Let $α = ω t + ϕ$ and $β = ω τ$

$C (τ) = \frac{\int_{- \infty}^{\infty} \frac{1}{ω} \sin (α) \sin (α + β) d α}{\int_{- \infty}^{\infty} \frac{1}{ω} \sin^{2} (α) d α}$

$C (τ) = \frac{\int_{- \infty}^{\infty} \sin (α) \sin (α) \cos (β) + \sin (α) \cos (α) \cos (β) d α}{\int_{- \infty}^{\infty} \sin^{2} (α) d α}$

$C (τ) = \frac{\int_{- \infty}^{\infty} \sin^{2} (α) \cos (β) d α}{\int_{- \infty}^{\infty} \sin^{2} (α) d α} + \frac{\int_{- \infty}^{\infty} \sin (α) \cos (α) \sin (β) d α}{\int_{- \infty}^{\infty} \sin^{2} (α) d α}$

$C (τ) = \cos (β) + \frac{\sin (β) \int_{- \infty}^{\infty} \sin (α) \cos (α) d α}{\int_{- \infty}^{\infty} \sin^{2} (α) d α}$

$C (τ) = \cos (β) + \frac{\frac{1}{2} \sin (β) \int_{- \infty}^{\infty} \sin (2 α) d α}{\frac{1}{2} \int_{- \infty}^{\infty} 1 - \cos (2 α) d α}$

$\int_{- \infty}^{\infty} \sin (2 α) d α = 0$ due to symmetry of the function.

So $C (τ) = \cos (β) = \cos (ω τ)$

As can be seen by the graph, the simulated system differs majorly from the harmonic oscillator velocity autocorrelation function (VACF). There is damping evident in the simulated systems, where the gaseous system is significantly damped and the solid system is the least damped of the three states. The harmonic oscillator does not take into account this damping. This is due to the lack of potential energy with relation to other atoms in the system. The gaseous state is less viscous than the liquid state which means the gaseous system needs more time for atoms to collide with each other, as there are less atoms per unit volume and so more time is needed correlate the velocity. The liquid state has more collisions within the same time than the gas state meaning the velocity correlates much more quickly. It ‘overshoots’ slightly which is likely due to some inertia from the initial system conditions. The solid is most similar to the harmonic oscillator due to the atoms’ positions being well defined. Any change to this position is corrected more quickly due to the highly sensitive distance dependent in the solid state. It does dampen however.

As the gaseous does not reach a stable value, D cannot be found in this case. The solid will be assumed to have reached a stable value after 1000 time steps. The liquid seemed to be stable by 150 time steps. Again, the number of time steps were used, but this time it was a product and so the time step (0.002 s) should be multiplied with the trapezium rule guesses.
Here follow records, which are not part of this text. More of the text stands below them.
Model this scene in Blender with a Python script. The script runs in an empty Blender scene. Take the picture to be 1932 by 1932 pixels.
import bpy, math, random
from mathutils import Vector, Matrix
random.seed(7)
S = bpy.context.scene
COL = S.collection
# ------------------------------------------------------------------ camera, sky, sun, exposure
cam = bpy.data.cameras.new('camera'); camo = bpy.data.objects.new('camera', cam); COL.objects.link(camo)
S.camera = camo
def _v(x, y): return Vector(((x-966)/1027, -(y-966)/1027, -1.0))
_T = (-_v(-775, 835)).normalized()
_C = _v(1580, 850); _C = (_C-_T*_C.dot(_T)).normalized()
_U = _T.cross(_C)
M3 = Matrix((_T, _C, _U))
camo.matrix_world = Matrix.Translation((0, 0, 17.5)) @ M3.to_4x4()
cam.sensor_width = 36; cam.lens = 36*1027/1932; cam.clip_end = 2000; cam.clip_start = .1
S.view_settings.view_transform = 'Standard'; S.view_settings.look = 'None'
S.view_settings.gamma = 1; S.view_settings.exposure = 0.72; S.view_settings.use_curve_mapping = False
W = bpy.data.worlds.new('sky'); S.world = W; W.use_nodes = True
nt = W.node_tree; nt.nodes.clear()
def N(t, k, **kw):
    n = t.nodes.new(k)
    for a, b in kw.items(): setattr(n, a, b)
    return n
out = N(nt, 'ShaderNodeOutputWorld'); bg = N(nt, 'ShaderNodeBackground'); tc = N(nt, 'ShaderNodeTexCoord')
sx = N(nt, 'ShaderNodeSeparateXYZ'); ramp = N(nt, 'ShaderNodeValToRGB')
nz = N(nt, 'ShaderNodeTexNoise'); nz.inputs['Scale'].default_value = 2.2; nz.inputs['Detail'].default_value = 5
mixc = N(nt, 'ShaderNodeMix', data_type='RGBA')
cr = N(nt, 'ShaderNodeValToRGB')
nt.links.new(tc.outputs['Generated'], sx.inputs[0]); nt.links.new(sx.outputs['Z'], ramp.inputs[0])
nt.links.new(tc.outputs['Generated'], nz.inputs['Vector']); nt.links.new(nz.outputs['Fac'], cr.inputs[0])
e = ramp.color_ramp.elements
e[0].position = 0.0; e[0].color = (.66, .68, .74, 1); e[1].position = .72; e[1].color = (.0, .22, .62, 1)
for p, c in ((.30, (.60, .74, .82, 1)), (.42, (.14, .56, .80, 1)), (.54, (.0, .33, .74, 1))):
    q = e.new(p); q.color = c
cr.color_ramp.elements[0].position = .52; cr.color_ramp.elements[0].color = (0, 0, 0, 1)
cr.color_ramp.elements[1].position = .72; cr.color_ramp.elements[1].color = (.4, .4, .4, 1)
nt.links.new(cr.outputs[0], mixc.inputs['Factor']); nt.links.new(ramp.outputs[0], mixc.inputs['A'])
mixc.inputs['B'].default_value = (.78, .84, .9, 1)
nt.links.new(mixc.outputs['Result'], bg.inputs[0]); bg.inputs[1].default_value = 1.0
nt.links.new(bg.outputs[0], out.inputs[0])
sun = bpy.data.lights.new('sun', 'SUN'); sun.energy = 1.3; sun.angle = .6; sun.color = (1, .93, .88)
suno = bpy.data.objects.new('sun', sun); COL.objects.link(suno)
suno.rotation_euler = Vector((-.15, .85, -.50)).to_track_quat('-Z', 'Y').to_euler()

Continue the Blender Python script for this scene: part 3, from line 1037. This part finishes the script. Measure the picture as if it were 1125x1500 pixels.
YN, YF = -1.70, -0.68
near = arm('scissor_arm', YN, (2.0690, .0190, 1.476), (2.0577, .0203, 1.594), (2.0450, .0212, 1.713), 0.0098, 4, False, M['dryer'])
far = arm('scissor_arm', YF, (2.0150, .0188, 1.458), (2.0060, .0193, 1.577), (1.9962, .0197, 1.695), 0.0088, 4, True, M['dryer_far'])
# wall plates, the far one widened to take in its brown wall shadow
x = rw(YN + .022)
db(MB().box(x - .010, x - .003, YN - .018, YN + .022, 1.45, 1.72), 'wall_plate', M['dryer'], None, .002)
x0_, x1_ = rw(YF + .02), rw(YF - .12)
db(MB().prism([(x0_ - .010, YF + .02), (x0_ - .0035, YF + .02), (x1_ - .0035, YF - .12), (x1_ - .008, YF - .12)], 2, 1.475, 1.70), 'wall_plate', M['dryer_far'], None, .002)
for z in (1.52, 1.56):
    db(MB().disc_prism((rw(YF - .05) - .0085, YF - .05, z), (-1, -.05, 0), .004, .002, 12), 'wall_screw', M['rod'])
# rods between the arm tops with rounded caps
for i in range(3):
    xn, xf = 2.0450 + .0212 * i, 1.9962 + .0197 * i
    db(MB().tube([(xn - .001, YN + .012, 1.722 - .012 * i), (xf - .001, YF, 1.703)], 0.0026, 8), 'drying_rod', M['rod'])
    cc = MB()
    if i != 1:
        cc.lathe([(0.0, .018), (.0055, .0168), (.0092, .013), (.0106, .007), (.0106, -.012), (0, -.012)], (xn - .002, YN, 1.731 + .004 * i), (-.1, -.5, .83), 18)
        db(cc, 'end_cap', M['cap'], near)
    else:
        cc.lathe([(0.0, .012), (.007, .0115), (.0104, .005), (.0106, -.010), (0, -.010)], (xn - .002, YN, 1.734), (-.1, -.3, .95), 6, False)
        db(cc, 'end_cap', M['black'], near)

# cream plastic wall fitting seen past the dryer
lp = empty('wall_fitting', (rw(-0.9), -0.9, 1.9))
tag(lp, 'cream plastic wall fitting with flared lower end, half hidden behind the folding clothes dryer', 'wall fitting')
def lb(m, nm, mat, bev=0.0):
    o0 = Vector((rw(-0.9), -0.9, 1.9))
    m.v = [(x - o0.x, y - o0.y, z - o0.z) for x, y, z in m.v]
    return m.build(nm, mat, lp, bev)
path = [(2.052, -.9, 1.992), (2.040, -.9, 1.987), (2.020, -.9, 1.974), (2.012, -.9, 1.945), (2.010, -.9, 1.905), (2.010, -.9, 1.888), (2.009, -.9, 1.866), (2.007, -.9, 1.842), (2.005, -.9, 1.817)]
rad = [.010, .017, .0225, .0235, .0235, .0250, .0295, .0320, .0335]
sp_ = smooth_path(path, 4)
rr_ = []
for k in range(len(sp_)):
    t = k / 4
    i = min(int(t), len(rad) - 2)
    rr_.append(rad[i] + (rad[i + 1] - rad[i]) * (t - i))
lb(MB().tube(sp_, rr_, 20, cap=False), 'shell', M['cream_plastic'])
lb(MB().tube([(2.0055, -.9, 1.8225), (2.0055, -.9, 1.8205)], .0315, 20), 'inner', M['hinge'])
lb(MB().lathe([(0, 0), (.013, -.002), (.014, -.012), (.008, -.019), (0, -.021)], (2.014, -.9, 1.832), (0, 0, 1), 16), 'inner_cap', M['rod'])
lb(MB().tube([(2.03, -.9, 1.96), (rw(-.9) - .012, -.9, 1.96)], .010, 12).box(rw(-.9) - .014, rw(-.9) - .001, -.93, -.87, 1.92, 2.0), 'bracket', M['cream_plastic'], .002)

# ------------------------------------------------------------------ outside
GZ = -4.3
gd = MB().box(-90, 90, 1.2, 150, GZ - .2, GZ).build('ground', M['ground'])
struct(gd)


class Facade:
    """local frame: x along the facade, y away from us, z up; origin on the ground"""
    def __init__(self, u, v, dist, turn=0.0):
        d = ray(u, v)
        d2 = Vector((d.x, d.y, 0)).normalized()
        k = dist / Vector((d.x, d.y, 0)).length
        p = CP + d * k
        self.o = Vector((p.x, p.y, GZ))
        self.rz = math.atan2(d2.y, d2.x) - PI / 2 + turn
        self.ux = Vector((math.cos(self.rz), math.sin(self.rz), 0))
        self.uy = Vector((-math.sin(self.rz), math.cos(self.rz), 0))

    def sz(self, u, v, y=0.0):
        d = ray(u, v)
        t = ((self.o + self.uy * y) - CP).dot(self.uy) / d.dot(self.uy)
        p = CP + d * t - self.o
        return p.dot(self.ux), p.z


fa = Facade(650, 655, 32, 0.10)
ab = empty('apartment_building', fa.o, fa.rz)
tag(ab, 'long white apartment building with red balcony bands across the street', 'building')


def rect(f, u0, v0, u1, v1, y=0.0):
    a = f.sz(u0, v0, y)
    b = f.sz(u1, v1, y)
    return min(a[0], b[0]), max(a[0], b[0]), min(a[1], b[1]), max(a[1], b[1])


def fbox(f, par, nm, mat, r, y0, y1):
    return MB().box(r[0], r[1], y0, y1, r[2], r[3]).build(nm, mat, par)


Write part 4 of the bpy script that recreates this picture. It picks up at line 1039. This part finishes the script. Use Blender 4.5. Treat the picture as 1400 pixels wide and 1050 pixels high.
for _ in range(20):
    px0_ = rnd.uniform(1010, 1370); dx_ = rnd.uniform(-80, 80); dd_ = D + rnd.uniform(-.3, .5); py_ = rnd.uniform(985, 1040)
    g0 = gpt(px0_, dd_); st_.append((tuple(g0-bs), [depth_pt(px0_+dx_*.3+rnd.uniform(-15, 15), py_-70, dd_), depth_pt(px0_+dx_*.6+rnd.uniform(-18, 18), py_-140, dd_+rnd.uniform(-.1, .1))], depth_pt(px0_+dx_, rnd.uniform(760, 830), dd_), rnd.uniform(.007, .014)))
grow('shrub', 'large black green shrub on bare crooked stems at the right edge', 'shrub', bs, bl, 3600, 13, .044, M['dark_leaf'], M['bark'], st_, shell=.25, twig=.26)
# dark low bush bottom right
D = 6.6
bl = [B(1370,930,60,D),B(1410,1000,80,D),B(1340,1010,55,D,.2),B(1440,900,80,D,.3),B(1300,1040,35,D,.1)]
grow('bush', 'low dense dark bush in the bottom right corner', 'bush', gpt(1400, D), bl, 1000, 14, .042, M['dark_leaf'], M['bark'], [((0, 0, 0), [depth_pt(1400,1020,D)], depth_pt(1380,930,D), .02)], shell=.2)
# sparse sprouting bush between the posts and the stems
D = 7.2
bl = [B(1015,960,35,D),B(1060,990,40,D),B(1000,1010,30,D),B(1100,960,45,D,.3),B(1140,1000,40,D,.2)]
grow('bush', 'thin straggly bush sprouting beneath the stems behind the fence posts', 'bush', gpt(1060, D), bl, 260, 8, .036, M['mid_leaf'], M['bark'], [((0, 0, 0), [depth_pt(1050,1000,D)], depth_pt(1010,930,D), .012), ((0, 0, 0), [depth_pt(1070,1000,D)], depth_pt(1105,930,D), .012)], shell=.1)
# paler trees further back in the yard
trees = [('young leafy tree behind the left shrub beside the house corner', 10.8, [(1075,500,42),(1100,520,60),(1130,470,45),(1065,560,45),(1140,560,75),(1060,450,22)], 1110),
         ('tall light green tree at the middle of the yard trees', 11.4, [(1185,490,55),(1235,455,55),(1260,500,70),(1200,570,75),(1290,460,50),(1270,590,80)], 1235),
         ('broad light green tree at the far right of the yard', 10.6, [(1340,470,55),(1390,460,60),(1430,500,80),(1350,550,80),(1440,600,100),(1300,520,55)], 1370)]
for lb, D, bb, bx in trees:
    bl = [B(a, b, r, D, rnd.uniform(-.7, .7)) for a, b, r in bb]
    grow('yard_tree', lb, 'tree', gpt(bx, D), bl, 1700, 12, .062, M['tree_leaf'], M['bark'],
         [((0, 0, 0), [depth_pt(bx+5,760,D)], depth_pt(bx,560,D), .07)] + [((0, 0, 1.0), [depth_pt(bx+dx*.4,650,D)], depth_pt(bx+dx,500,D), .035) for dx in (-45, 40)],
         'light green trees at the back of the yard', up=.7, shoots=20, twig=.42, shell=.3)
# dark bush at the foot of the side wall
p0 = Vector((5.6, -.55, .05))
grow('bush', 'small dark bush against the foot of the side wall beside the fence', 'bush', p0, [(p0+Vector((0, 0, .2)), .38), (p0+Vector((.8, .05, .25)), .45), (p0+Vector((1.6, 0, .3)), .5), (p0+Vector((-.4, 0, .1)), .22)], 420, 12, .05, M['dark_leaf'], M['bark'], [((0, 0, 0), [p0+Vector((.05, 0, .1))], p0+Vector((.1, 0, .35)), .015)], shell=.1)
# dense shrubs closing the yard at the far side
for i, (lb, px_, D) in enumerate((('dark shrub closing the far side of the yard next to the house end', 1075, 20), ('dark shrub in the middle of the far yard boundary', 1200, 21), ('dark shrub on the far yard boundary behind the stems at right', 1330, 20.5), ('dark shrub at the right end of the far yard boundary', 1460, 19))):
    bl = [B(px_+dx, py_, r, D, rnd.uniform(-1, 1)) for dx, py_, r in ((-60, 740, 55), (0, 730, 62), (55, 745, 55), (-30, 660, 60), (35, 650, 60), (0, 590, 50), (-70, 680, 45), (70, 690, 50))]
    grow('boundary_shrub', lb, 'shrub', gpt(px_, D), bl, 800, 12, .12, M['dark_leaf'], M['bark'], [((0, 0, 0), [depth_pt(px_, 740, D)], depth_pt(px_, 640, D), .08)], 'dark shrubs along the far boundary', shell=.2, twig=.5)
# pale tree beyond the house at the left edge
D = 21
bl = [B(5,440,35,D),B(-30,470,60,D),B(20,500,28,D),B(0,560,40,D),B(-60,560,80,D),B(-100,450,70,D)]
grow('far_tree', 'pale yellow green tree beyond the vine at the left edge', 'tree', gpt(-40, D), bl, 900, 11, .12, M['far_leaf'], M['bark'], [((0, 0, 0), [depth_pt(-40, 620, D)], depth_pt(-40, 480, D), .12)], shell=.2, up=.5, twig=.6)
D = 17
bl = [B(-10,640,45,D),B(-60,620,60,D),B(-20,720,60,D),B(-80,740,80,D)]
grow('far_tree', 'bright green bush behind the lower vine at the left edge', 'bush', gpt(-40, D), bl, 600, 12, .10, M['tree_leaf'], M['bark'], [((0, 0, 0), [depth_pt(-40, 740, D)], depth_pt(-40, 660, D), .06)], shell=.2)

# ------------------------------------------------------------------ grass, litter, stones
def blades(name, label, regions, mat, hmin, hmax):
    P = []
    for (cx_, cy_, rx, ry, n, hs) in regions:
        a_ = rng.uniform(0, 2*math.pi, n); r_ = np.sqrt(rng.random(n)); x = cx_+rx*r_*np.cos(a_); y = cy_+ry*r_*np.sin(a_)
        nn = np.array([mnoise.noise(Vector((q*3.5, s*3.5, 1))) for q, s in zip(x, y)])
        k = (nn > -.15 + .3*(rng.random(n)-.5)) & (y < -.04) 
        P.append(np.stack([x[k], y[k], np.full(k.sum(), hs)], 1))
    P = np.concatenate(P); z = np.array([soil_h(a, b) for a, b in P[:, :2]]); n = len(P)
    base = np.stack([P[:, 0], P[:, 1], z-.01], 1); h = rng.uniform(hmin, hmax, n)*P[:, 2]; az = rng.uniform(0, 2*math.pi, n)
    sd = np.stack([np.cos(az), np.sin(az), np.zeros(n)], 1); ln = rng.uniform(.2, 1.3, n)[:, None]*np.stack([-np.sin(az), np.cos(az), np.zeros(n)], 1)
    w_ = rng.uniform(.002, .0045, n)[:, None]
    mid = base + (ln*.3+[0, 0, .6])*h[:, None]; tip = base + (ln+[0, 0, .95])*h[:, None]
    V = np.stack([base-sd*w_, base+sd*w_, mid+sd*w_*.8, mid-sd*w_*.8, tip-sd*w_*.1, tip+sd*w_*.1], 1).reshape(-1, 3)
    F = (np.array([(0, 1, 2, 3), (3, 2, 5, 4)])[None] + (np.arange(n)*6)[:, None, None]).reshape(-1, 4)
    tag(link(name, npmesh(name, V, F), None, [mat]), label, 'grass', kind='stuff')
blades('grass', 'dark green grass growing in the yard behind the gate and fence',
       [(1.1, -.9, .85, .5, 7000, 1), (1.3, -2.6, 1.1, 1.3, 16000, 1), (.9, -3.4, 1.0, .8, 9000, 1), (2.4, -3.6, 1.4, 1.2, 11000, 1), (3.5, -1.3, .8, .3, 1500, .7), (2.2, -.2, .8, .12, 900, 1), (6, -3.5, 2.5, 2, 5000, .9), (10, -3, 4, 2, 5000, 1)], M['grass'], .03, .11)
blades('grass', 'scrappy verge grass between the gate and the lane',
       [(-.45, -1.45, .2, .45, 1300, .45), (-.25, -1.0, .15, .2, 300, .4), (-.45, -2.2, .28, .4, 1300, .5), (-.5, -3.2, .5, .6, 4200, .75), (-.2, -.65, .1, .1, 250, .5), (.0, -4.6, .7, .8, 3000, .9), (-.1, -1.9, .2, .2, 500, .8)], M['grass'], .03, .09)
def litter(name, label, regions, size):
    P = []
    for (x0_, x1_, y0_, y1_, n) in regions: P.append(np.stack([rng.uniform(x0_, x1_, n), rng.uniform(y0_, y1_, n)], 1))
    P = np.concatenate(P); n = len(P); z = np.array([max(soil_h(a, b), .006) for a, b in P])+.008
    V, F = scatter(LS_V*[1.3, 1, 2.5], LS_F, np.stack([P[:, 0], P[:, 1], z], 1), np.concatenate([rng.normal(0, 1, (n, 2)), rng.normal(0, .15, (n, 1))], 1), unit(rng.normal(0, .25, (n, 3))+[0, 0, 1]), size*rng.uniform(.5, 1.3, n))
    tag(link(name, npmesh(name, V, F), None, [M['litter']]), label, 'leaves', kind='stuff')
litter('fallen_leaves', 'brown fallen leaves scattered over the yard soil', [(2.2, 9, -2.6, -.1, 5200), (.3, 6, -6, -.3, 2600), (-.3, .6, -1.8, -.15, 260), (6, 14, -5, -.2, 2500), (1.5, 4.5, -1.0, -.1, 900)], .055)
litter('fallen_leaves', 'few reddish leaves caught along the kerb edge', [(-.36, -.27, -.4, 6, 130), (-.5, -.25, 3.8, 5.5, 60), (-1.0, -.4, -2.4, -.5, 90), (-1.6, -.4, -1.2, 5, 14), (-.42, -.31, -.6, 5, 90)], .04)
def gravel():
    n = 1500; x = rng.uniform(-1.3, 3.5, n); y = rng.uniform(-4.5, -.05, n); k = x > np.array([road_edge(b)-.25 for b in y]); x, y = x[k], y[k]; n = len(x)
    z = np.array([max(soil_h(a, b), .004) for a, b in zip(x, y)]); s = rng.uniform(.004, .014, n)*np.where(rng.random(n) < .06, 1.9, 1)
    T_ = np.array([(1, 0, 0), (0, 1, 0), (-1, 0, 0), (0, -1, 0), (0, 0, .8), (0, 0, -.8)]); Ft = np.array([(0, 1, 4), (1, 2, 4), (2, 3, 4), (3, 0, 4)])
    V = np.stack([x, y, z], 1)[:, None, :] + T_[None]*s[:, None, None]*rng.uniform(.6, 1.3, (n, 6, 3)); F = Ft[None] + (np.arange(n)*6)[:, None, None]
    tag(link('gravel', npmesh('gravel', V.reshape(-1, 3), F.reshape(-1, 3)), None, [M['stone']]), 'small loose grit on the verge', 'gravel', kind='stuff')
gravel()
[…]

Figure 14: Graphs showing how the intergrated VACF changes with $τ$ for a specific timestep [0.002 s] for the three states with 8000 atoms (right) and a million atoms {left) considered using a running trapezium rule

D (s)	8000 atoms	Million Atoms
Solid	$4.77 \times 1 0^{- 5}$	$- 5.07 \times 1 0^{- 4}$
Liquid	$0.0790$	$0.809$
Gas	-	-

The biggest source of error in estimating D is that the convergence must be guessed by eye. The actual convergence may take much longer. Furthermore, the random motion of the atoms lead to oscillations which may be significant to the integral.